When you "resize" the array, you are creating a new array (one with even more memory) and copying the items over before deleting the old array (or else you have a memory leak).
Quite simply, C++ arrays have no facility to change their size automatically. Therefore, when allocating an array you must specify it size.
Pointers cannot change an array. They can be made to point to different arrays at runtime, though.
However, I suggest you stay away from anything involving new until you have learned more about the language. For arrays changing their size dynamically use std::vector.
Pointers point to dynamically allocated memory. The memory is on the heap rather than the stack. It is dynamic because you can call new and delete on it, adding to it and removing from it at run time (in simple terms). The pointer has nothing to do with that - a pointer can point to anything and in this case, it just happens to point to the beginning of your dynamic memory. The resizing and management of that memory is completely your responsibility (or the responsibility of the container you may use, e.g. std::vector manages dynamic memory and acts as a dynamic array).

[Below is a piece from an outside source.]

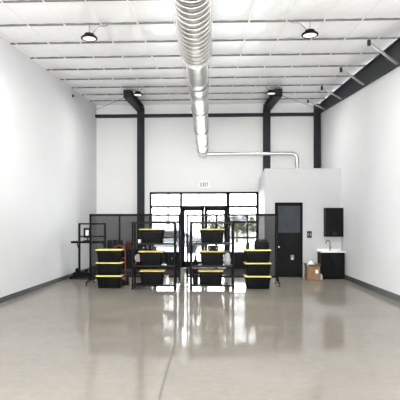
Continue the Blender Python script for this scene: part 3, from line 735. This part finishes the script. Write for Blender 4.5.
MB().lathe([(.04, 0), (.044, .006), (.044, .12), (.018, .16), (.016, .18)], (0,0,0), 16).build('body', 'greybag', jr, smooth=True)
MB().lathe([(.019, .178), (.019, .205)], (0,0,0), 12).build('cap', 'plastic', jr, smooth=True)

# ---------------------------------------------------------------- outside the entrance
MB().box(-60, 60, YB + .26, 90, -.12, -.02).build('ground_outside', 'asphalt', kind='structure', label='pale concrete yard outside the entrance')
MB().box(-30, 30, -40, YF - .21, -.12, -.02).build('ground_front', 'asphalt', kind='structure', label='pale concrete apron in front of the roll-up doorway')
def tree(x, y, h, cr, label, name='tree', m='leaf', n=1500, trunk=True, cat='tree'):
    t = thing(name, label, cat, (x, y, -.02)); r = random.Random(int(x*10 + y))
    if trunk:
        mm = MB().tube([(0, 0, 0), (.05, .02, h*.3), (-.04, 0, h*.55), (.02, .03, h*.8)], [.16, .12, .09, .04], 10)
        for k in range(5):
            a = k * 1.3; mm.tube([(0, 0, h*(.38 + .06*k)), (cr*.6*math.cos(a), cr*.6*math.sin(a), h*(.6 + .06*k))], [.06, .02], 8)
        mm.build('trunk', 'bark', t, smooth=True)
    mb = MB(); zc = h*.66 if trunk else h*.5
    cl = [(r.gauss(0, .42)*cr, r.gauss(0, .42)*cr, zc + r.gauss(0, .40)*(h - zc)) for _ in range(26)]
    for k in range(n):
        c = r.choice(cl); v = Vector((r.gauss(0, 1), r.gauss(0, 1), r.gauss(0, 1))).normalized() * (cr*.30) * r.random()**.4
        p = Vector(c) + v; p.z = max(.08, p.z)
        a = Vector((r.gauss(0, 1), r.gauss(0, 1), r.gauss(0, .6))).normalized(); b = a.cross(Vector((r.gauss(0, 1), r.gauss(0, 1), r.gauss(0, 1)))).normalized()
        s_ = r.uniform(.06, .13) * (cr / 1.6 + .4)
        mb.add([p - a*s_, p + b*s_*.5, p + a*s_, p - b*s_*.5], [(0, 1, 2, 3)])
    mb.build('foliage', m, t)
    return t
tree(2.9, 50, 2.7, .95, 'leafy green tree seen through right side of the glazed entrance')
tree(5.0, 50, 2.6, .9, 'leafy green tree farthest right outside the glazed entrance')
tree(.5, 52, 2.9, 1.0, 'thin green tree behind the right entrance door', n=900)
# pale house beyond the yard
hs = thing('house', 'pale house with grey roof across the yard outside', 'building', (3.3, 64, -.02))
MB().box(-2.6, 2.6, -2, 2, 0, 2.0).build('house_wall', 'stucco', hs)
MB().loft([[(-2.9, y, 1.95), (2.9, y, 1.95), (0, y, 3.1)] for y in (-2.3, 2.3)]).build('house_roof', 'rooft', hs)
for x in (-1.4, 1.3): MB().box(x - .4, x + .4, -2.03, -1.99, .8, 1.6).build('house_window', 'carglass', hs)
# parked car and pole
car = thing('parked_car', 'grey car parked in the yard outside left side of the entrance', 'car', (-2.3, 31, -.02))
pr = [(-2.1, .35), (-2.1, .75), (-1.35, .92), (-.75, 1.40), (.75, 1.42), (1.5, .98), (2.1, .9), (2.15, .38)]
m = MB().loft([[(u, y, v if v < 1 else v - dz) for u, v in pr] for y, dz in ((-.85, .06), (-.7, 0), (.7, 0), (.85, .06))]); m.build('car_body', 'carpaint', car, bevel=.05)
MB().prism([(-1.15, .95), (-.70, 1.33), (.70, 1.35), (1.25, .98)], -.862, -.855, 'y').build('side_window', 'carglass', car)
for x in (-1.3, 1.3):
    for y in (-.84, .84): MB().lathe([(.18, -.10), (.31, -.10), (.32, -.06), (.32, .06), (.31, .10), (.18, .10)], (x, y, .32), 22, 'y').build('wheel', 'rubber', car, smooth=True)
lp = thing('light_pole', 'grey light pole standing in the yard outside left entrance pane', 'pole', (-3.05, 38, -.02))
MB().lathe([(.22, 0), (.22, .5), (.10, .52), (.07, 5.5)], (0,0,0), 14).build('pole', 'grey', lp, smooth=True)
MB().box(-.1, .8, -.1, .1, 5.45, 5.58).build('lamp_head', 'grey', lp, bevel=.02)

They cannot change the size dynamically. You can get the pointer to point to a new allocation of memory from the heap.
Behind the scenes there is memory allocated, a little chunk of silicium somewhere in your machine is now dedicated to the array you just newed.
When you want to "resize" your array, it is only possible to do so in place if the chunk of silicium has some free space around it. Most of the times, it is instead necessary to reserve another, bigger, chunk and copy the data that were in the first... and obviously relinquish the first (otherwise you have a memory leak).
This is done automatically by STL containers (like std::vector or std::deque), but manually when you yourself call new. Therefore, the best solution to avoid leaks is to use the Standard Library instead of trying to emulate it yourself.
int *pArray = new int; can be considered an array of size 1 and it kinda does what you want "by default".
But what if I need an array of 10 elements?
Pointers do not have any magical abilites, they just point to memory, therefore:
pArray[5] = 10; will just yield a run-time error (if you are lucky).
Therefore there is a possibility to allocate an array of needed size by calling new type[size].
Since container data types have dynamic size I'm assuming they allocate memory on the heap. But when/how do they free this allocated memory?
They get freed either when they go out of scope (if the container was created in the stack), or when you explicitly call delete on the container(in case of heap-based container). When this happens, the destructor of the container automatically gets called and the heap memory allocated for the container (that contains the data) are freed then.
Simply removing an element in the container won't necessarily free the memory right away, since STL containers generally use caching to speed things up. Remember, new/delete operations are relatively costly.
They free the memory in their destructors when they are destroyed. (And they are destroyed by having delete or delete [] called if the container itself is heap allocated, or by going out of scope if it is stack allocated)
Short answer: When you remove elements from it.
Generally it happens when you remove element from the container blow its previous growth threshold. It's an implementation detail, but usually for example a vector creates an internal array of N T's.
When you insert more than N of T's, then the vector realocates it memory and grows to some multiple of N (again - implementation detail) to store the new elements, same happens with removal - when your remove elements from your vector it shrinks whenever it reaches the previous multiple of N... until you end up with only one multiple of N, or 0 if you clear it and shrink it with
The heap memory (node storage) is deleted also when the vector object is destructed.